Eight or nine conference games? That is the question facing the SEC with the additions of Missouri and Texas A&M in 2012.

And, not so unexpectedly, it will remain a question for the foreseeable future.

SEC athletic directors met for seven hours in Nashville earlier Wednesday, and the shape of future football schedules was one of the items on the agenda. Alas, Jon Solomon of the Birmingham News reports, no final decision was made on whether those future SEC football slates will include eight or nine games.

“There was thoughtful and collegial discussion by the group about several different concepts,” SEC spokesman Charles Bloom said in a statement.

At least at this point in time, a nine-game football schedule has little support among the membership for myriad reasons, with the ADs at Georgia and Tennessee being the lone known exceptions.

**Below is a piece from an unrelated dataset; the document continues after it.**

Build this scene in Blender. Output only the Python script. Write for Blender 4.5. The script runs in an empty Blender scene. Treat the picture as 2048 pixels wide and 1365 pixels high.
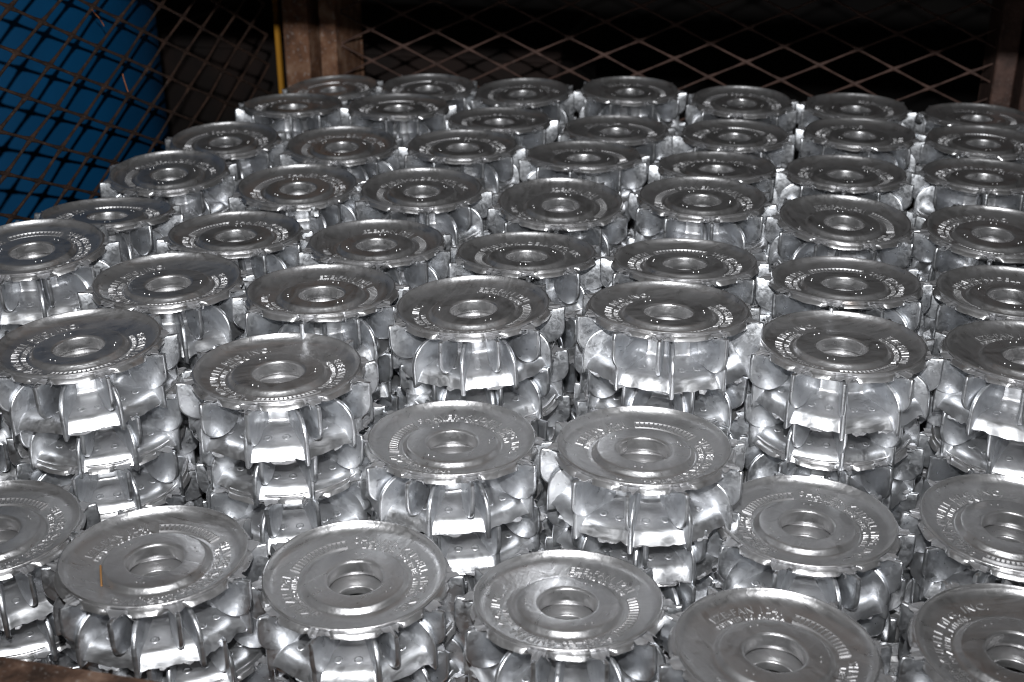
import bpy, math, random
from mathutils import Matrix, Vector

# ------------------------------------------------------------------ camera, world, flash, exposure
S = 0.06                      # one unit of the layout = radius of a fan's top plate, 6 cm
CZ = S * 9.75 + 0.17          # lens height above the workshop floor
YAW = math.radians(13.0)      # the camera is turned 13 degrees against the crate
PITCH = math.radians(24.0)


def W(x, y, z):
    return Vector((x * S, y * S, z * S + CZ))


scene = bpy.context.scene
col = scene.collection
cam_d = bpy.data.cameras.new('camera')
cam_d.sensor_width = 36.0
cam_d.lens = 2500.0 / 2048.0 * 36.0
cam_d.clip_start = 0.01
cam_d.clip_end = 60.0
cam_d.dof.use_dof = True
cam_d.dof.focus_distance = 15.6 * S
cam_d.dof.aperture_fstop = 9.5
cam = bpy.data.objects.new('camera', cam_d)
cam.location = (0, 0, CZ)
cam.rotation_euler = (math.pi / 2 - PITCH, 0, YAW)
col.objects.link(cam)
scene.camera = cam

world = bpy.data.worlds.new('World')
scene.world = world
world.use_nodes = True
bg = world.node_tree.nodes['Background']
bg.inputs[0].default_value = (1.0, 0.94, 0.88, 1)
bg.inputs[1].default_value = 0.022

# the photographer's flash, on top of the camera
fl = bpy.data.lights.new('camera_flash', 'SPOT')
fl.energy = 74.0
fl.spot_size = math.radians(92)
fl.spot_blend = 1.0
fl.shadow_soft_size = 0.010
fl.color = (0.965, 0.98, 1.0)
flo = bpy.data.objects.new('camera_flash', fl)
flo.location = W(-0.15, -0.2, 2.2)
flo.rotation_euler = (math.pi / 2 - math.radians(17), 0, YAW)
col.objects.link(flo)

vs = scene.view_settings
vs.view_transform = 'Standard'
vs.look = 'None'
vs.exposure = 0.0
vs.gamma = 1.0
vs.use_curve_mapping = False
scene.cycles.use_denoising = True
scene.cycles.filter_width = 1.05
scene.cycles.max_bounces = 10
scene.cycles.glossy_bounces = 6
scene.cycles.diffuse_bounces = 4
scene.cycles.caustics_reflective = True
scene.cycles.sample_clamp_indirect = 3.0

rnd = random.Random(7)


# ------------------------------------------------------------------ helpers
def mesh_from(name, verts, faces, mat, smooth=True, angle=35, scale=S):
    me = bpy.data.meshes.new(name)
    me.from_pydata([(v[0] * scale, v[1] * scale, v[2] * scale) for v in verts], [], faces)
    me.update()
    if smooth:
        me.polygons.foreach_set('use_smooth', [True] * len(me.polygons))
        me.set_sharp_from_angle(angle=math.radians(angle))
    if mat:
        me.materials.append(mat)
    return me


def link(name, data, parent=None, mat=None):
    o = bpy.data.objects.new(name, data)
    col.objects.link(o)
    if parent:
        o.parent = parent
    return o


def tag(o, label=None, cat=None, group=None, kind=None):
    if label:
        o['label'] = label
    if cat:
        o['category'] = cat
    if group:
        o['group'] = group
    if kind:
        o['kind'] = kind
    return o


def box(verts, faces, x0, x1, y0, y1, z0, z1, bev=0.02):
    """chamfered box (24 verts) added to lists"""
    b = len(verts)
    xs, ys, zs = (x0, x1), (y0, y1), (z0, z1)
    idx = {}
    for i in (0, 1):
        for j in (0, 1):
            for k in (0, 1):
                sx, sy, sz = (1, -1)[i], (1, -1)[j], (1, -1)[k]
                x, y, z = xs[i], ys[j], zs[k]
                idx[i, j, k, 0] = len(verts); verts.append((x, y + sy * bev, z + sz * bev))
                idx[i, j, k, 1] = len(verts); verts.append((x + sx * bev, y, z + sz * bev))
                idx[i, j, k, 2] = len(verts); verts.append((x + sx * bev, y + sy * bev, z))
    q = lambda *a: faces.append([idx[t] for t in a])
    for i in (0, 1):
        f = [(i, 0, 0, 0), (i, 1, 0, 0), (i, 1, 1, 0), (i, 0, 1, 0)]
        q(*(f if i else f[::-1]))
    for j in (0, 1):
        f = [(0, j, 0, 1), (1, j, 0, 1), (1, j, 1, 1), (0, j, 1, 1)]
        q(*(f[::-1] if j else f))
    for k in (0, 1):
        f = [(0, 0, k, 2), (1, 0, k, 2), (1, 1, k, 2), (0, 1, k, 2)]
        q(*(f if k else f[::-1]))
    for j in (0, 1):
        for k in (0, 1):
            f = [(0, j, k, 1), (1, j, k, 1), (1, j, k, 2), (0, j, k, 2)]
            q(*(f if (j == 0) != (k == 0) else f[::-1]))
    for i in (0, 1):
        for k in (0, 1):
            f = [(i, 0, k, 0), (i, 1, k, 0), (i, 1, k, 2), (i, 0, k, 2)]
            q(*(f[::-1] if (i == 0) != (k == 0) else f))
    for i in (0, 1):
        for j in (0, 1):
            f = [(i, j, 0, 0), (i, j, 1, 0), (i, j, 1, 1), (i, j, 0, 1)]
            q(*(f if (i == 0) != (j == 0) else f[::-1]))
    for i in (0, 1):
        for j in (0, 1):
            for k in (0, 1):
                f = [(i, j, k, 0), (i, j, k, 1), (i, j, k, 2)]
                q(*(f if (i + j + k) % 2 else f[::-1]))


# ------------------------------------------------------------------ materials
def new_mat(name):
    m = bpy.data.materials.new(name)
    m.use_nodes = True
    nt = m.node_tree
    return m, nt, nt.nodes, nt.links, nt.nodes['Principled BSDF']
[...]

Adding another conference game would mean taking away one of the non-conference pastries that litter big-time football program’s schedules, ostensibly making it harder to become bowl-eligible; if the NCAA makes the rumored move to require seven wins in order to qualify for a bowl, that argument becomes a moot point. Then there are those who argue over the inherent unfairness of a nine-game schedule giving some teams five conference home games in a given season while others would only have four, although over time each member would be affected equally and negate any “unfairness”.

The reality is there really is no “good” reason for the conference to not add a game to its conference schedule to go along with its expanded membership. Or, as the always outstanding Mr. SEC.com put it in his must-read take on the situation, “the only reason not to go to a nine-game slate is pure cowardice.”

Not a lot of gray area there, and for good reason.